- _RECORDS FOR THE TASK_
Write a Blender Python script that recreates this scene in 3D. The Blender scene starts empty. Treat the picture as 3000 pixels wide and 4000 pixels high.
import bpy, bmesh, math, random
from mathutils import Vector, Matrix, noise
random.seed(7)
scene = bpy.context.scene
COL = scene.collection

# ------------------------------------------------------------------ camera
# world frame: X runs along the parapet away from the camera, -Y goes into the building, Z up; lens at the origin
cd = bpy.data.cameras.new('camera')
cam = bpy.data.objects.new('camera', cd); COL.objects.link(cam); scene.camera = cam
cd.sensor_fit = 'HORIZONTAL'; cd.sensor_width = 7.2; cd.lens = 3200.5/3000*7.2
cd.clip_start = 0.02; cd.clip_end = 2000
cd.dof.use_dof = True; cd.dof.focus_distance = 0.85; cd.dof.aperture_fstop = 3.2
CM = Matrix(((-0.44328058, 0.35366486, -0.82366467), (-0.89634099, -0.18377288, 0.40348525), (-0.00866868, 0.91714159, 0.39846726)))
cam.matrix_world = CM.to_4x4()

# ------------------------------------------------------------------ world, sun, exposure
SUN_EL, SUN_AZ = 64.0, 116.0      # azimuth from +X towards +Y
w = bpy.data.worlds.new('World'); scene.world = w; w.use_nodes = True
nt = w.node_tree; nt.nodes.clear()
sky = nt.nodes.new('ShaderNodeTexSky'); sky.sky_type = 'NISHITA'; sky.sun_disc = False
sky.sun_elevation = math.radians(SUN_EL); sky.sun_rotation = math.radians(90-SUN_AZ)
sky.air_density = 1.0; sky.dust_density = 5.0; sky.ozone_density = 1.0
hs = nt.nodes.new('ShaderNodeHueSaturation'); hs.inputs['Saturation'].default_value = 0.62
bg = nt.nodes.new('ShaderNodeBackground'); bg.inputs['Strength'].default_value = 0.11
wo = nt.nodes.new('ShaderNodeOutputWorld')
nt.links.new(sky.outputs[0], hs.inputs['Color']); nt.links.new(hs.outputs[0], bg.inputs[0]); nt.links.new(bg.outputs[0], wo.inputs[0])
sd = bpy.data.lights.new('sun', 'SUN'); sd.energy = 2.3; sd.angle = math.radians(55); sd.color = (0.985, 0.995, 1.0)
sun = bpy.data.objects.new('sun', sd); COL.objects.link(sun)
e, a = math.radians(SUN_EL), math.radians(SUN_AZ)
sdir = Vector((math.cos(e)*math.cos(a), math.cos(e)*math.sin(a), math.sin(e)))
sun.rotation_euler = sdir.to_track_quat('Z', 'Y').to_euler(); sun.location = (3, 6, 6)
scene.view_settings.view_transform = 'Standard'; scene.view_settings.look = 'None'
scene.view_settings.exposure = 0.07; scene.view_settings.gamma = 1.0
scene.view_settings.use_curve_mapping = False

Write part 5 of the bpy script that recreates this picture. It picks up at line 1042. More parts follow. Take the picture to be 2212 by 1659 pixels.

- _YOUR OBJECTIVE_
Take the lines above from the first through the one containing "COL = scene.collection" and reproduce them exactly; include nothing else.

- _SOLVED EXERCISE_
Write a Blender Python script that recreates this scene in 3D. The Blender scene starts empty. Treat the picture as 3000 pixels wide and 4000 pixels high.
import bpy, bmesh, math, random
from mathutils import Vector, Matrix, noise
random.seed(7)
scene = bpy.context.scene
COL = scene.collection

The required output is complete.